同研究室は2019年に発足。日本大学 生産工学部 准教授を2019年3月まで務めた大江氏が同4月、東京理科大学 准教授として立ち上げ、2020年9月時点で43人のメンバーを抱える。
別々の場所にいながら進める研究室運営
コロナの問題が騒がれ始めた2020年2月、大江氏は今日のような、密を回避しなければならない状況になることを予期していた。皆が1カ所に集まって研究活動を続けるのは難しくなるだろう、と考えていたのだ。その予感は的中した。
そのような状況になった場合、(1)他の学生たちに会えなくなる学生の孤独感を軽減すること、(2)学生同士がコミュニケーション・助け合う機会を減少させず、モチベーションを維持することが課題となると認識。その上で、さまざまなツールを使い、皆が離れたところにいながらも研究室を維持する方法を模索していた。
最初に試したのはオンライン会議システム「Zoom」だった。しかし、Zoomを接続しっぱなしにしているとハウリングが避けられない問題の他、狭い室内にメンバーが複数いるときは閉塞感を覚えたため、使用し続けるのは困難と判断。
続いてテストしたのは、アメリカ発の仮想オフィスサービス「Remo Virtual Office」だ。学生と相談しながらリモートでの研究室維持を模索する中で、学生が提案してくれたサービスだったという。

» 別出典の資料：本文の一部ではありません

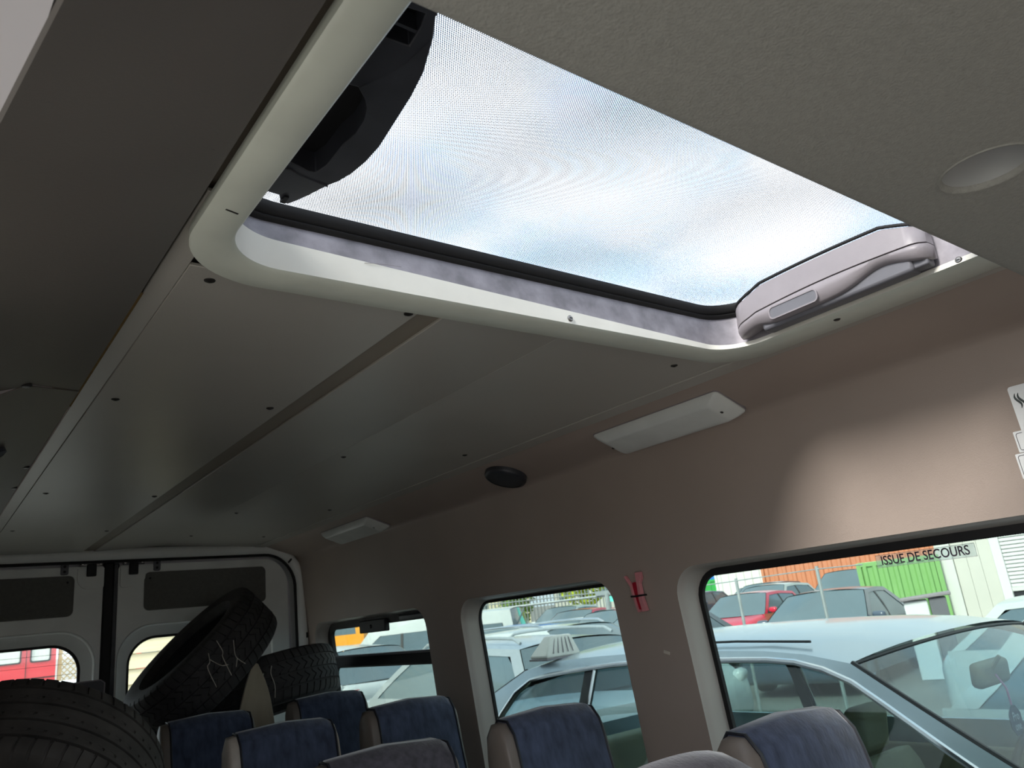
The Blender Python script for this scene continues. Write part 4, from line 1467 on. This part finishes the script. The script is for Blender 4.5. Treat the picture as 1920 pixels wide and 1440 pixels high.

学生には好評だったが、料金体系が変わって利用料が高くなったことから、使用するのをやめた。その後、出会ったのがMy Digital Officeだった(ユーザー数50人までで、月額250ドル)。
東京理科大学 経営学部 准教授の大江秋津氏
提供:大江秋津氏
「5月の連休前に“お試し”感覚で利用し始めました。5月の連休明け、3年生が20数名、研究室に配属される予定があったのです。学生たちと直接会うのをやめて、すべてオンラインでのコミュニケーションに移行していたのは、緊急事態宣言が出た4月上旬のタイミングでした。そのため、対面で会う機会がなくなった研究室の仲間同士、どうすれば交流できるだろうかと考えた上で、最終的にMy Digital Officeを取り入れるに至ったのです」(大江氏、以下同)
My Digital Officeの良さを大江氏は「こちらのリクエストに対し、迅速に対応してくれるところ」と語る。バグを発見した際、開発者のベンノ・ワイアット氏に伝えると、素早く直しにかかってくれるため、サービスがどんどん磨かれていったという。大学側と連携した上で、VPN対応もすぐに行ってくれた。